Once the sod is cut into strips, jam the blade of the spade sideways under the sod in short, jabbing motions, lifting the sod as you go and rolling it up. It may help to sit on the ground to do this. The sod will pry up easily. Just roll each strip up as you continue to slice the sod roots beneath it.

The rolls will be pretty heavy, so shake off as much excess soil as you can before lifting them into a wheelbarrow and hauling them off. You could use them to fill in bare patches in other areas of your lawn, or start a compost pile.

Step 2: Amend the soil
After the sod has been stripped and removed, it’s time to “power up” your soil. If you have a few extra dollars, you can take a soil test which will tell you the existing nutrient levels of your soil, but the truth is, when you want to know how to start a vegetable garden fast, you can hold off on this task. Instead, focus on boosting the fertility of your existing soil in a way that’s beneficial no matter what kind of soil you’re starting with.
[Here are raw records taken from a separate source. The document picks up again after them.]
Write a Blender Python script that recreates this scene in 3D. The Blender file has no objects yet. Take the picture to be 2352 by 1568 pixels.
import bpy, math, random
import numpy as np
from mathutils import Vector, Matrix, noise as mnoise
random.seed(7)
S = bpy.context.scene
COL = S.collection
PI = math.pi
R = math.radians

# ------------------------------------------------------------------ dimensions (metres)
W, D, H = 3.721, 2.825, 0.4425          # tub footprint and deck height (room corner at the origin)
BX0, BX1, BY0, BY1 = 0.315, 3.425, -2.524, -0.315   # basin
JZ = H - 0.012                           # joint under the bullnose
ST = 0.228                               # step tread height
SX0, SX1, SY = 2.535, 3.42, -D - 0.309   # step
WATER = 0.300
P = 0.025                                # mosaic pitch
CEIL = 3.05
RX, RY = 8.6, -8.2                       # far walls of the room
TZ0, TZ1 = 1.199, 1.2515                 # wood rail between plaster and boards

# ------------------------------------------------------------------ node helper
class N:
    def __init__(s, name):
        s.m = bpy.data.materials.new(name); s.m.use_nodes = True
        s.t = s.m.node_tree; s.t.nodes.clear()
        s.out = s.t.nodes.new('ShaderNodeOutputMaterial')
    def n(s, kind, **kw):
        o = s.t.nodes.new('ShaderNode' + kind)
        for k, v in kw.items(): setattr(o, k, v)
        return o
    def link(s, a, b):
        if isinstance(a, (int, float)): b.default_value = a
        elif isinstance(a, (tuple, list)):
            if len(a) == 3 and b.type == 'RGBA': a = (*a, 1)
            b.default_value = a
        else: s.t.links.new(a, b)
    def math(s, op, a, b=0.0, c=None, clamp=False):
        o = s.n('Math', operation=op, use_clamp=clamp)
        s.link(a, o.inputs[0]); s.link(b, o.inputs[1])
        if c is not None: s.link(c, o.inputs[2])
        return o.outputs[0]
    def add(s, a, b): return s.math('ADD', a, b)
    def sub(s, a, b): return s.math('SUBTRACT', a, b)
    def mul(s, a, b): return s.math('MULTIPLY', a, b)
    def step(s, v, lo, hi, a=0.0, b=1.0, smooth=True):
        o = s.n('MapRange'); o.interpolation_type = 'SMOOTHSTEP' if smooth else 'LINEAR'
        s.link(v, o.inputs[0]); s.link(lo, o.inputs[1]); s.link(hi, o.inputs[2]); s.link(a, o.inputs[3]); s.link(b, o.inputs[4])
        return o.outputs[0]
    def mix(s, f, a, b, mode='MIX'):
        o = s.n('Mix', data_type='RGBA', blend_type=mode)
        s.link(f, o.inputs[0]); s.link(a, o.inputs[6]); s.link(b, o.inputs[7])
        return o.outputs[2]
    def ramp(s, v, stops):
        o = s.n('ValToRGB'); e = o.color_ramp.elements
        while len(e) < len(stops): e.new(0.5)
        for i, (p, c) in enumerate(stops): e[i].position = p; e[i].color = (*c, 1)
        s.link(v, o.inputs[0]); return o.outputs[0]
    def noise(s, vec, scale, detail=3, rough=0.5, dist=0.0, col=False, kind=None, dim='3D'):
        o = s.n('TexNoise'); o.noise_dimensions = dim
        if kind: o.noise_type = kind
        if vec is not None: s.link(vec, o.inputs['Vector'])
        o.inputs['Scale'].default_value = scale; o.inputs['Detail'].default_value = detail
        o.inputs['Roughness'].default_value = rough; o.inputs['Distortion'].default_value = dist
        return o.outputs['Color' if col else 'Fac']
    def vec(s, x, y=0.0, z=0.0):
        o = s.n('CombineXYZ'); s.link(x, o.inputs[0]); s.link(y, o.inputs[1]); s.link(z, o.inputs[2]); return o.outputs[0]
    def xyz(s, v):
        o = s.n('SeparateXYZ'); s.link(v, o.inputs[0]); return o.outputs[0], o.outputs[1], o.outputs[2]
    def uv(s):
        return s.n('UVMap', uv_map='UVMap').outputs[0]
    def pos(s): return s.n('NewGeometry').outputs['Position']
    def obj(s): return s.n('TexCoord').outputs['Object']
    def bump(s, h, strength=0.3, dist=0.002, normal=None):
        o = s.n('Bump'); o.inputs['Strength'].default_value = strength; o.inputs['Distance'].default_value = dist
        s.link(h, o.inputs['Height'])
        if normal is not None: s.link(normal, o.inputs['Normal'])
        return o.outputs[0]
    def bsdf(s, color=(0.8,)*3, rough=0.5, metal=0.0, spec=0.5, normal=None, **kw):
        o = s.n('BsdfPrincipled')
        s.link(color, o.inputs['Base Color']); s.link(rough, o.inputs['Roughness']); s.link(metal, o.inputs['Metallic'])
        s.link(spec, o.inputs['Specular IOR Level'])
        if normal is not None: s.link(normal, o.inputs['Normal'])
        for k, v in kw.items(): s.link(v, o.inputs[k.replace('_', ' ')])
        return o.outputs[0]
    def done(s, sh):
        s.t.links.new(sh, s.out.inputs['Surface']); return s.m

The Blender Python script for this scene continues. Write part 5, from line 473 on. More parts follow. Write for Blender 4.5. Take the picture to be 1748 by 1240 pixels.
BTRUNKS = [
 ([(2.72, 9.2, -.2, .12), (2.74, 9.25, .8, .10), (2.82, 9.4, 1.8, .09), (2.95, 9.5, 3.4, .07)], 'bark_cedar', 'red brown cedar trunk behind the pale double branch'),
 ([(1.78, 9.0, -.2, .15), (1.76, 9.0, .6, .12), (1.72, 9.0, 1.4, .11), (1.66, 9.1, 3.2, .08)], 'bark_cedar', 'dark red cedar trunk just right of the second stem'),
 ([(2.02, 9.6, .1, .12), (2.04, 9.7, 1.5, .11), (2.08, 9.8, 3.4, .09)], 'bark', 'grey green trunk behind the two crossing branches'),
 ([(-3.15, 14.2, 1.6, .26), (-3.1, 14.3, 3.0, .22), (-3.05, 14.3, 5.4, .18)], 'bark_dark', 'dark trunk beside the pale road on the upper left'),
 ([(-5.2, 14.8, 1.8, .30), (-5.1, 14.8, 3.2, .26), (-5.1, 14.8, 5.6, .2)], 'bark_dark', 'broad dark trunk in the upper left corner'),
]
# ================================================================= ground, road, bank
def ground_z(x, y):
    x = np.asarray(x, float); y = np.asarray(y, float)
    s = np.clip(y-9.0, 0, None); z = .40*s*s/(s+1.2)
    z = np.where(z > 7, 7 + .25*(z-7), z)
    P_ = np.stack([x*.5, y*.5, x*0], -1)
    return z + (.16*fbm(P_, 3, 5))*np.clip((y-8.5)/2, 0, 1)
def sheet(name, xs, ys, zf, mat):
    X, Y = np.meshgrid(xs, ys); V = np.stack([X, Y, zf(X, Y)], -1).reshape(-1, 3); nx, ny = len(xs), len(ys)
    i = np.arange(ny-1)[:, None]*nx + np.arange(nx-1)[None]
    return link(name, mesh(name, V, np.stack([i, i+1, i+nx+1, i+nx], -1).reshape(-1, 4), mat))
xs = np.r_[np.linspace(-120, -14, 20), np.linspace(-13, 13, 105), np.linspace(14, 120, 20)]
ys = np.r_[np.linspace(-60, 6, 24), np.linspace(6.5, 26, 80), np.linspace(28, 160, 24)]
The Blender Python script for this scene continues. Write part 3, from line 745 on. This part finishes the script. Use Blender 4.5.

Other than purchasing plants and seeds for your new vegetable garden, this is the only step that might cost you some money. But, it’s money well spent because it’s essential for growing a garden that will perform and produce.

Spread one inch of compost over the soil after you remove the sod. It can be compost you made yourself, if you already have a bin. It can be leaf compost made from collected leaves that many municipalities in the U.S. give away for free (call your local municipality and ask them if they do this – you might be surprised). Or it can be compost that you purchase by the bag or by the truckload from your local nursery or landscape supply company. Open the bags, dump it on your new garden, and rake it out until it’s one-inch thick across the entire surface.

Step 3: Turn the soil
Yes, I know this is a controversial step, especially for experienced gardeners who have decided to no longer turn the soil to prevent the destruction of soil microbes and other soil life. However, when you’re starting a new vegetable garden on a previously sodded area and you need to get growing fast, it’s a step you’ll want to take. Sod areas are compacted and turning the soil when installing a new vegetable garden loosens it quickly and works the compost down closer to the root zone of your future plants. Use a shovel to turn the soil by hand, breaking up any big clods of soil as you go. Then, rake the area smooth.

Step 4: Lay down mulch immediately (yes, before you plant!)
If you don’t want your new garden to be labor-intensive and weed-filled, NOW is the time to prevent weeds. It’s a critical step when learning how to start a vegetable garden because weeds are what cause most people to give up on their garden halfway through the growing season.

You can mulch with lots of different materials, but we recommend starting by spreading newspaper across the entire garden, about 10 sheets thick. If you can’t get newspapers, then use a single layer of paper grocery bags. Cut them open and spread the paper out over the garden. Then, cover the newspaper or paper grocery bags with a layer of mulch. This good stuff on top of the newspaper or paper bags should be about 2 inches thick. By the time next spring arrives, the paper will have been fully broken down by soil microbes and a new layer can be added on top. Only after this mulch layer is in place is it time to plant your new garden.

Planting your new vegetable garden
After your new garden has been prepared, it’s time to get planting. You can plant your veggies one of two ways: by directly sowing seeds into the garden or by planting transplants. When you’re ready to plant, gently push back the mulch. Then, slice a hole or slit through the newspaper, and plant your seeds or transplants right through it. After covering the seeds with soil or nestling the roots of the transplant into the ground, put the mulch back in place. Water the plant or seeds, and be proud of yourself for creating a new garden!